23 Desember 2014

Subjek Pelaku

Terinspirasi dari kata-kata sederhananya pemimpin liturgi pada Kebaktian Pemuda hari Minggu, 21 Desember 2014 kemarin, yaitu Syahveina, yang lebih akrab dipanggil Pepen. Tema minggu itu adalah Christmas Gift . Rangkaian tema selama minggu advent tahun ini adalah mencari makna natal yang sesungguhnya. Bahwa natal bukan sekedar masalah menghias pohon natal, meriahnya nyanyian natal, ataupun hadiah natal, tapi ya cari tau sendiri aja apa sebenernya makna natal. Haha.

Jadi, di akhir ibadah kemaren, Pepen cerita sedikit pengalamannya ketika belajar di Taiwan dulu. Di sana kebanyakan pemeluk agama non kristen. Tetapi anehnya mereka turut merayakan kemeriahan natal. Malah mereka yang ngajakin tukeran kado natal. Mereka yang bukan Kristen aja bisa merayakan seperti itu. Lalu apa bedanya kita dengan mereka?
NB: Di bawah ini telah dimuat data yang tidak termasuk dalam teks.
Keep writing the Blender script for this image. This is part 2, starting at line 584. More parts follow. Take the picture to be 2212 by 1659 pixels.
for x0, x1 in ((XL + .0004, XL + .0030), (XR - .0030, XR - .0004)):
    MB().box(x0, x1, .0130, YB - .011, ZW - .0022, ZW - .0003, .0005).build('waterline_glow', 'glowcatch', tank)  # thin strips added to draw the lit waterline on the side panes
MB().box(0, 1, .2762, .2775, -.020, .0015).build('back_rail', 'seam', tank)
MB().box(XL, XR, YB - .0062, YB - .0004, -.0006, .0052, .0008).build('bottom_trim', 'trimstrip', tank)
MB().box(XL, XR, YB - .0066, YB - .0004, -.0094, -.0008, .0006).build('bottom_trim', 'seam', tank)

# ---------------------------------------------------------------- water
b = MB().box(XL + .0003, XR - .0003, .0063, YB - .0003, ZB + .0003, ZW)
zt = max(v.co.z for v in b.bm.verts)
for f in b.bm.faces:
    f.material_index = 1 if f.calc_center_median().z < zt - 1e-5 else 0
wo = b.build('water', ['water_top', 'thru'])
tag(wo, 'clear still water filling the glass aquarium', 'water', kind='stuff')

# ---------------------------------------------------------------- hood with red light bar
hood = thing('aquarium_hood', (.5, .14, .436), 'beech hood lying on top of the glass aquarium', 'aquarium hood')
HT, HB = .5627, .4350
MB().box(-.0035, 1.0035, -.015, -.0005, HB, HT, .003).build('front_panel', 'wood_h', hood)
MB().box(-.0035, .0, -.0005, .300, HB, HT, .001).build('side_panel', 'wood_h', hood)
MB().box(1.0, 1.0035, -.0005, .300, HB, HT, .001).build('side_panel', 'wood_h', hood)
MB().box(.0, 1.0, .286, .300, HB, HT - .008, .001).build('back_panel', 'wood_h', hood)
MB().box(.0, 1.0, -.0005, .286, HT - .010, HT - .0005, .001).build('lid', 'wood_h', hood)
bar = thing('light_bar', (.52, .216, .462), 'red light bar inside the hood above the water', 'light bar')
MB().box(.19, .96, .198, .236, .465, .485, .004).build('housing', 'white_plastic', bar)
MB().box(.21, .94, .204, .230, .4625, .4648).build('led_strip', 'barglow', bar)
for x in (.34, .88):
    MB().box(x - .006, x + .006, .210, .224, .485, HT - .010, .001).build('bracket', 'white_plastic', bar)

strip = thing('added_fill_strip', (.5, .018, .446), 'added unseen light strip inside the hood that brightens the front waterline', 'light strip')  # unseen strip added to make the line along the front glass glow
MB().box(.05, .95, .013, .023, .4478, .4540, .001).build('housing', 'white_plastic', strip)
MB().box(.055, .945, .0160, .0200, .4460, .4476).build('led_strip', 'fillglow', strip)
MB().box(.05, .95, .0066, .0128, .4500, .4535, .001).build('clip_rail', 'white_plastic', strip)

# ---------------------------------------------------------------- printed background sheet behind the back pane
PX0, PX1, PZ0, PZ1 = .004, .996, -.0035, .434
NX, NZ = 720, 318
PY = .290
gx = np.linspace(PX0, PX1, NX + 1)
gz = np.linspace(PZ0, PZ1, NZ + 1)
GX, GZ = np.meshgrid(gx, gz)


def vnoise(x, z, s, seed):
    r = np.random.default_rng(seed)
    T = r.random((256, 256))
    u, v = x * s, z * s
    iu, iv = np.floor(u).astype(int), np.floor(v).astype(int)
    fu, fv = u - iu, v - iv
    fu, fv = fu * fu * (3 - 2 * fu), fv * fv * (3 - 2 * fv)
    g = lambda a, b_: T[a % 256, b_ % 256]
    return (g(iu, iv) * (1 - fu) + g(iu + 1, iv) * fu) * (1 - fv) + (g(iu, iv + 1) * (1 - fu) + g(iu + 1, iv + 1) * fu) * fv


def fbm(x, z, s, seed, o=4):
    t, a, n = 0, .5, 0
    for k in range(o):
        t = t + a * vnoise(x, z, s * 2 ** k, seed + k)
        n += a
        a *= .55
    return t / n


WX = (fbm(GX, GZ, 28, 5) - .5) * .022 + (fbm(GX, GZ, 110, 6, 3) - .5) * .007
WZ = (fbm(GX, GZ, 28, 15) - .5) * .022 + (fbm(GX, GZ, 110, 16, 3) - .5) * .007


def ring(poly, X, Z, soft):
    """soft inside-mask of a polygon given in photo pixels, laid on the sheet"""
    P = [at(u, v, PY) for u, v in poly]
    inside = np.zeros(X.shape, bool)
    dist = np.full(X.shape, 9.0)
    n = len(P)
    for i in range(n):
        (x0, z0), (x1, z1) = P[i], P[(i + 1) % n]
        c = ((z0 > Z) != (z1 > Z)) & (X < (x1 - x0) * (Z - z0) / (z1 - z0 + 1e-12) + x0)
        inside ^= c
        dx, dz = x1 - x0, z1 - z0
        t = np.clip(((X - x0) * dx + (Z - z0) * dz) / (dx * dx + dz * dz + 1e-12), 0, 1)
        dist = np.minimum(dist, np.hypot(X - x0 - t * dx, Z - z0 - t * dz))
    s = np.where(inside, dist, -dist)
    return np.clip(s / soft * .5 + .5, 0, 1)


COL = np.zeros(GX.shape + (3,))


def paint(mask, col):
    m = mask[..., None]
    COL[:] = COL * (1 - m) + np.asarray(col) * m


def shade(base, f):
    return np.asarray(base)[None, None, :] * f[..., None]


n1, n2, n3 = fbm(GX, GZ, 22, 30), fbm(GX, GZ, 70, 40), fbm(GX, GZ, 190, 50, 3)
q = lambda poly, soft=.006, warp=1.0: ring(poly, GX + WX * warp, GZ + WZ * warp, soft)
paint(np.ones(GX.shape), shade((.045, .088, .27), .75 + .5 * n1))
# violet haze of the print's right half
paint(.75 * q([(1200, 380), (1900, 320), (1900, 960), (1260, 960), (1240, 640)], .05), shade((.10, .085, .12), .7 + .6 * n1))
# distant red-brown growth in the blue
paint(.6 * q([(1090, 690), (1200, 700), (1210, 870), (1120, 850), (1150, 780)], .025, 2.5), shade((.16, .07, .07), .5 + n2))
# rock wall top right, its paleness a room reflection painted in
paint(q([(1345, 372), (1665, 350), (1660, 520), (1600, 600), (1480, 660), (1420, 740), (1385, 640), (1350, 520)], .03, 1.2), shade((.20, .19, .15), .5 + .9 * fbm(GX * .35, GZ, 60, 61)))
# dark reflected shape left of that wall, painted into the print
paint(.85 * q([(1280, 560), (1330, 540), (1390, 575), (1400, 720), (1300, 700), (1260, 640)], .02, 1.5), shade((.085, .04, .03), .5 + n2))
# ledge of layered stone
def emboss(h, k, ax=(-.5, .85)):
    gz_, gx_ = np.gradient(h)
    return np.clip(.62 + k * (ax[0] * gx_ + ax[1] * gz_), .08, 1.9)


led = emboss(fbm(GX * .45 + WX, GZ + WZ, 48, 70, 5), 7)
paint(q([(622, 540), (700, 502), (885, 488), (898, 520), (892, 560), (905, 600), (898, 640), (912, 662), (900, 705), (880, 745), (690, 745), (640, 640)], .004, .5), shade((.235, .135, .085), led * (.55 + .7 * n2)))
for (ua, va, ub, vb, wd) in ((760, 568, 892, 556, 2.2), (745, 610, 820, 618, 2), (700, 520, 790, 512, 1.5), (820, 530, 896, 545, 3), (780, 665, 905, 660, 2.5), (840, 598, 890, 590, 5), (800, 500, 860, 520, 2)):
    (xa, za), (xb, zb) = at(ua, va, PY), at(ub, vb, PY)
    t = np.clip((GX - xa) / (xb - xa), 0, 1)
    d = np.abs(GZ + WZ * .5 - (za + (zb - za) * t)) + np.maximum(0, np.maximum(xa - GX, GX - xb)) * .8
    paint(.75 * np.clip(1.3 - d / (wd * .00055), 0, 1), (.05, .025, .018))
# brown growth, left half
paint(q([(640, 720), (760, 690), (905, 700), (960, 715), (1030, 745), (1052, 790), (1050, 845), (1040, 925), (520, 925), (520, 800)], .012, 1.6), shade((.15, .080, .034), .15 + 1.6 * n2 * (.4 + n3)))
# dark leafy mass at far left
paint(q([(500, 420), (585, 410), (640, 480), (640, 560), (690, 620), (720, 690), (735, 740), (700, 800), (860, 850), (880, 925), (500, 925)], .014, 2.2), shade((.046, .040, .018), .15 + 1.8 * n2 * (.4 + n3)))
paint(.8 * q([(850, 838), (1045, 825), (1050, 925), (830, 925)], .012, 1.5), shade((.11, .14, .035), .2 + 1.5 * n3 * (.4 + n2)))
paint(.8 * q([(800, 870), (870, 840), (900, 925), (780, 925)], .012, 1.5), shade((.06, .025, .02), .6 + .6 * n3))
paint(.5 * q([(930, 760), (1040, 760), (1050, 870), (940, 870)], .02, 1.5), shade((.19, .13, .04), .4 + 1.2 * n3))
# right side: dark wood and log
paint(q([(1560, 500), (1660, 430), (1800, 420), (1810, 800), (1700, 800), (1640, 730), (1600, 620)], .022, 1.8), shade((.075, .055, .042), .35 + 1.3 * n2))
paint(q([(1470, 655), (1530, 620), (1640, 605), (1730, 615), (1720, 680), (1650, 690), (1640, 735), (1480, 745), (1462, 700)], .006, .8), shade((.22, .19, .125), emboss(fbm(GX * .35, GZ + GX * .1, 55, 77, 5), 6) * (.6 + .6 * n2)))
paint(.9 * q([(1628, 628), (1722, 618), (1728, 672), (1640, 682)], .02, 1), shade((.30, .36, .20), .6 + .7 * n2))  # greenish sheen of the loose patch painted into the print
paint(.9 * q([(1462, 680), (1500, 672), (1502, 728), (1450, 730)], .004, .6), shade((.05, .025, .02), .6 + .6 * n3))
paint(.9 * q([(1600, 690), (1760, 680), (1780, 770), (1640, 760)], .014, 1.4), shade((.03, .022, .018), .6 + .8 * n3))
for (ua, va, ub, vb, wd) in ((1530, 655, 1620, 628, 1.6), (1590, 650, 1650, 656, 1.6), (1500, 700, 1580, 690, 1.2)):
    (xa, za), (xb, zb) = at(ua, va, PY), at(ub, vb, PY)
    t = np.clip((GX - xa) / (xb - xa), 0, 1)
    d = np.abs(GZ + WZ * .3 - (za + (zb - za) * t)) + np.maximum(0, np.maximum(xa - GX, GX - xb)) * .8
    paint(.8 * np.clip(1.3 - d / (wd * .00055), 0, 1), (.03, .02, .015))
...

Pepen mengibaratkan momen natal dengan logika yang sederhana. Natal itu kan perayaan ulangtahun-Nya Tuhan Yesus. Sama aja seperti kita merayakan sebuah perayaan ulangtahun. Masa kita mengadakan pesta ulangtahun, tetapi yang berulangtahun tidak hadir di dalam perayaan tersebut. Aneh bukan?

Ketika kita sebagai orang Kristen yang merayakan Natal - ulangtahun-Nya Yesus - seharusnya kita membuat dia menjadi Subjek Pelaku yang sedang merayakan hari kelahiran-Nya.

Selamat menghadirkan Yesus dalam perayaan ulangtahun-Nya!

Mie Lebar, Maria, dan Denis

Mungkin sudah sekitar delapan tahun lebih gw selalu makan mie ayam di depan gereja. Mas yang jualannya pun juga sudah hafal pesanan gw, yaitu mie polos tanpa sayur tanpa ayam. Belakangan ini berevolusi mie kecilnya menjadi mie lebar, tapi tetap polos, tanpa sayur dan ayam.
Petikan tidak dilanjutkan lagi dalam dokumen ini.